> SUPPLIED INFORMATION
# # # #

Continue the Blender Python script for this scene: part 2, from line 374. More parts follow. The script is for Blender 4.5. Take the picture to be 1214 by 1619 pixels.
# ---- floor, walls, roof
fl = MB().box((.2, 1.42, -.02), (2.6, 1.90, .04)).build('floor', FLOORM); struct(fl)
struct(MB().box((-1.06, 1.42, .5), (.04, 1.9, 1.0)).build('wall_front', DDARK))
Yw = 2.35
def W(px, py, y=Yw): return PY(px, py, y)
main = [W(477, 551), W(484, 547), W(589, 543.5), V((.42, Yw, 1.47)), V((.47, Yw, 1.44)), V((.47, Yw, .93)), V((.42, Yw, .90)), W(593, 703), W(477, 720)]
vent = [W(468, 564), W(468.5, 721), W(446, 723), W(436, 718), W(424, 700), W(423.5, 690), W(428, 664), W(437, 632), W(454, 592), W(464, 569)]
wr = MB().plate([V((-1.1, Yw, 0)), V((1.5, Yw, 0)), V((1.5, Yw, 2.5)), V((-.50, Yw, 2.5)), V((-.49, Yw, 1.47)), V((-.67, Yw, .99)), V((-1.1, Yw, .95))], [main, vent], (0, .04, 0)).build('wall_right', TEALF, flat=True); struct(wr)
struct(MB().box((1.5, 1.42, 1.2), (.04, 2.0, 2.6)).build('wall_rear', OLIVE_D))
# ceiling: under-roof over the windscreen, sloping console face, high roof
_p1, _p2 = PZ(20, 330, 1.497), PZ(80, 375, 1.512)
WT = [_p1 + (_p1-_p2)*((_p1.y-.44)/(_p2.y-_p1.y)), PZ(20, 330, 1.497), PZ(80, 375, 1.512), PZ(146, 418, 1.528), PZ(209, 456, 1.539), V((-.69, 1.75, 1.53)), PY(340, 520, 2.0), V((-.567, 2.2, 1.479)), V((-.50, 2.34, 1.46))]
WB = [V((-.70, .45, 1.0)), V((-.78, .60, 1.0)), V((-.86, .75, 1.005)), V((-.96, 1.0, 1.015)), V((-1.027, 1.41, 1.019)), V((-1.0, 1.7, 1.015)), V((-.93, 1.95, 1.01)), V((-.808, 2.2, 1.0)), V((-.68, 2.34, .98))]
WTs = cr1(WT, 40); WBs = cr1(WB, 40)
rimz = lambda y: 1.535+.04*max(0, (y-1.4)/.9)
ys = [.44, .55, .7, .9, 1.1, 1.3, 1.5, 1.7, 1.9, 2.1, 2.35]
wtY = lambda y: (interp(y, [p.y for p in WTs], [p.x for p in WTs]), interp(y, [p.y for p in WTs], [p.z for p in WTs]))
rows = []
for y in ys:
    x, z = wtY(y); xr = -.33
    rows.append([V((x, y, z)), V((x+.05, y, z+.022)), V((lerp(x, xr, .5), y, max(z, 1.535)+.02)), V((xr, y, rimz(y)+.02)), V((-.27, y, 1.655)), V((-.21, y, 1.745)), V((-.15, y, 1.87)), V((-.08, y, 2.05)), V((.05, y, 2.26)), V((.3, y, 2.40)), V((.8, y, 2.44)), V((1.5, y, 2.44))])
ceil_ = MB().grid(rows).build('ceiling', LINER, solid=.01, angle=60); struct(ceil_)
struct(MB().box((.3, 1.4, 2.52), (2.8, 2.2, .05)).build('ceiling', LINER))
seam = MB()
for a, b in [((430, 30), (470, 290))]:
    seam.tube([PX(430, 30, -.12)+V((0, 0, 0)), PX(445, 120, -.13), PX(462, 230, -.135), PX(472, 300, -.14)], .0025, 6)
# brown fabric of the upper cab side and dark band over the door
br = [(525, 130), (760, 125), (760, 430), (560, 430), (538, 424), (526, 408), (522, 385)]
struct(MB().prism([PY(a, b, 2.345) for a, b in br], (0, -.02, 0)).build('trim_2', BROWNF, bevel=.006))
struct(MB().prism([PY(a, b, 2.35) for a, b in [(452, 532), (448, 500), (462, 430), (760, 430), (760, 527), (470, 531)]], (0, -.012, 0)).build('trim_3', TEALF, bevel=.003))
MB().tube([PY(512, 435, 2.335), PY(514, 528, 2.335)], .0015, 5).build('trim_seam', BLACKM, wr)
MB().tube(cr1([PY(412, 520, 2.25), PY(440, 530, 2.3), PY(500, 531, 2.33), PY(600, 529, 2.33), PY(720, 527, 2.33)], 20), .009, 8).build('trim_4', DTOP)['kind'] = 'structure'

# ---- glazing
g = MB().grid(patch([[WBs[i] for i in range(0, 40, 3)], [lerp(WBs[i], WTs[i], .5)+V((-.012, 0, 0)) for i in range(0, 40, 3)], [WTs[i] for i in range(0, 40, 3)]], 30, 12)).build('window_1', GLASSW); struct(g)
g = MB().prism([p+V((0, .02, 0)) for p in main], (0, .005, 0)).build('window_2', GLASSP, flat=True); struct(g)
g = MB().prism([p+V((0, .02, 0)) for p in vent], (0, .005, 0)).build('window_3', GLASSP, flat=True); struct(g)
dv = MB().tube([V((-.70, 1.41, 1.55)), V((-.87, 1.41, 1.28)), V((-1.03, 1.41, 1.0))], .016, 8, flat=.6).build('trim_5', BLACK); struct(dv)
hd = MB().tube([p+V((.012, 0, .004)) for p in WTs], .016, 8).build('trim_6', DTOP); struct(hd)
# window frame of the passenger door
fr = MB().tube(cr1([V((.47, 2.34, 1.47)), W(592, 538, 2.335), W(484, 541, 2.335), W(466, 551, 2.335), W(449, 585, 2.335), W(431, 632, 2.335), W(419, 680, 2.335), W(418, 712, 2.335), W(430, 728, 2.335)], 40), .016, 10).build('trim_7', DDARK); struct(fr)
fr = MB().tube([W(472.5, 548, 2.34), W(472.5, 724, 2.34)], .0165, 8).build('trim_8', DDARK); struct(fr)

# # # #

> DO THIS
Print the complete listing again, exactly as it stands.

> SOLVED EXERCISE
Continue the Blender Python script for this scene: part 2, from line 374. More parts follow. The script is for Blender 4.5. Take the picture to be 1214 by 1619 pixels.
# ---- floor, walls, roof
fl = MB().box((.2, 1.42, -.02), (2.6, 1.90, .04)).build('floor', FLOORM); struct(fl)
struct(MB().box((-1.06, 1.42, .5), (.04, 1.9, 1.0)).build('wall_front', DDARK))
Yw = 2.35
def W(px, py, y=Yw): return PY(px, py, y)
main = [W(477, 551), W(484, 547), W(589, 543.5), V((.42, Yw, 1.47)), V((.47, Yw, 1.44)), V((.47, Yw, .93)), V((.42, Yw, .90)), W(593, 703), W(477, 720)]
vent = [W(468, 564), W(468.5, 721), W(446, 723), W(436, 718), W(424, 700), W(423.5, 690), W(428, 664), W(437, 632), W(454, 592), W(464, 569)]
wr = MB().plate([V((-1.1, Yw, 0)), V((1.5, Yw, 0)), V((1.5, Yw, 2.5)), V((-.50, Yw, 2.5)), V((-.49, Yw, 1.47)), V((-.67, Yw, .99)), V((-1.1, Yw, .95))], [main, vent], (0, .04, 0)).build('wall_right', TEALF, flat=True); struct(wr)
struct(MB().box((1.5, 1.42, 1.2), (.04, 2.0, 2.6)).build('wall_rear', OLIVE_D))
# ceiling: under-roof over the windscreen, sloping console face, high roof
_p1, _p2 = PZ(20, 330, 1.497), PZ(80, 375, 1.512)
WT = [_p1 + (_p1-_p2)*((_p1.y-.44)/(_p2.y-_p1.y)), PZ(20, 330, 1.497), PZ(80, 375, 1.512), PZ(146, 418, 1.528), PZ(209, 456, 1.539), V((-.69, 1.75, 1.53)), PY(340, 520, 2.0), V((-.567, 2.2, 1.479)), V((-.50, 2.34, 1.46))]
WB = [V((-.70, .45, 1.0)), V((-.78, .60, 1.0)), V((-.86, .75, 1.005)), V((-.96, 1.0, 1.015)), V((-1.027, 1.41, 1.019)), V((-1.0, 1.7, 1.015)), V((-.93, 1.95, 1.01)), V((-.808, 2.2, 1.0)), V((-.68, 2.34, .98))]
WTs = cr1(WT, 40); WBs = cr1(WB, 40)
rimz = lambda y: 1.535+.04*max(0, (y-1.4)/.9)
ys = [.44, .55, .7, .9, 1.1, 1.3, 1.5, 1.7, 1.9, 2.1, 2.35]
wtY = lambda y: (interp(y, [p.y for p in WTs], [p.x for p in WTs]), interp(y, [p.y for p in WTs], [p.z for p in WTs]))
rows = []
for y in ys:
    x, z = wtY(y); xr = -.33
    rows.append([V((x, y, z)), V((x+.05, y, z+.022)), V((lerp(x, xr, .5), y, max(z, 1.535)+.02)), V((xr, y, rimz(y)+.02)), V((-.27, y, 1.655)), V((-.21, y, 1.745)), V((-.15, y, 1.87)), V((-.08, y, 2.05)), V((.05, y, 2.26)), V((.3, y, 2.40)), V((.8, y, 2.44)), V((1.5, y, 2.44))])
ceil_ = MB().grid(rows).build('ceiling', LINER, solid=.01, angle=60); struct(ceil_)
struct(MB().box((.3, 1.4, 2.52), (2.8, 2.2, .05)).build('ceiling', LINER))
seam = MB()
for a, b in [((430, 30), (470, 290))]:
    seam.tube([PX(430, 30, -.12)+V((0, 0, 0)), PX(445, 120, -.13), PX(462, 230, -.135), PX(472, 300, -.14)], .0025, 6)
# brown fabric of the upper cab side and dark band over the door
br = [(525, 130), (760, 125), (760, 430), (560, 430), (538, 424), (526, 408), (522, 385)]
struct(MB().prism([PY(a, b, 2.345) for a, b in br], (0, -.02, 0)).build('trim_2', BROWNF, bevel=.006))
struct(MB().prism([PY(a, b, 2.35) for a, b in [(452, 532), (448, 500), (462, 430), (760, 430), (760, 527), (470, 531)]], (0, -.012, 0)).build('trim_3', TEALF, bevel=.003))
MB().tube([PY(512, 435, 2.335), PY(514, 528, 2.335)], .0015, 5).build('trim_seam', BLACKM, wr)
MB().tube(cr1([PY(412, 520, 2.25), PY(440, 530, 2.3), PY(500, 531, 2.33), PY(600, 529, 2.33), PY(720, 527, 2.33)], 20), .009, 8).build('trim_4', DTOP)['kind'] = 'structure'

# ---- glazing
g = MB().grid(patch([[WBs[i] for i in range(0, 40, 3)], [lerp(WBs[i], WTs[i], .5)+V((-.012, 0, 0)) for i in range(0, 40, 3)], [WTs[i] for i in range(0, 40, 3)]], 30, 12)).build('window_1', GLASSW); struct(g)
g = MB().prism([p+V((0, .02, 0)) for p in main], (0, .005, 0)).build('window_2', GLASSP, flat=True); struct(g)
g = MB().prism([p+V((0, .02, 0)) for p in vent], (0, .005, 0)).build('window_3', GLASSP, flat=True); struct(g)
dv = MB().tube([V((-.70, 1.41, 1.55)), V((-.87, 1.41, 1.28)), V((-1.03, 1.41, 1.0))], .016, 8, flat=.6).build('trim_5', BLACK); struct(dv)
hd = MB().tube([p+V((.012, 0, .004)) for p in WTs], .016, 8).build('trim_6', DTOP); struct(hd)
# window frame of the passenger door
fr = MB().tube(cr1([V((.47, 2.34, 1.47)), W(592, 538, 2.335), W(484, 541, 2.335), W(466, 551, 2.335), W(449, 585, 2.335), W(431, 632, 2.335), W(419, 680, 2.335), W(418, 712, 2.335), W(430, 728, 2.335)], 40), .016, 10).build('trim_7', DDARK); struct(fr)
fr = MB().tube([W(472.5, 548, 2.34), W(472.5, 724, 2.34)], .0165, 8).build('trim_8', DDARK); struct(fr)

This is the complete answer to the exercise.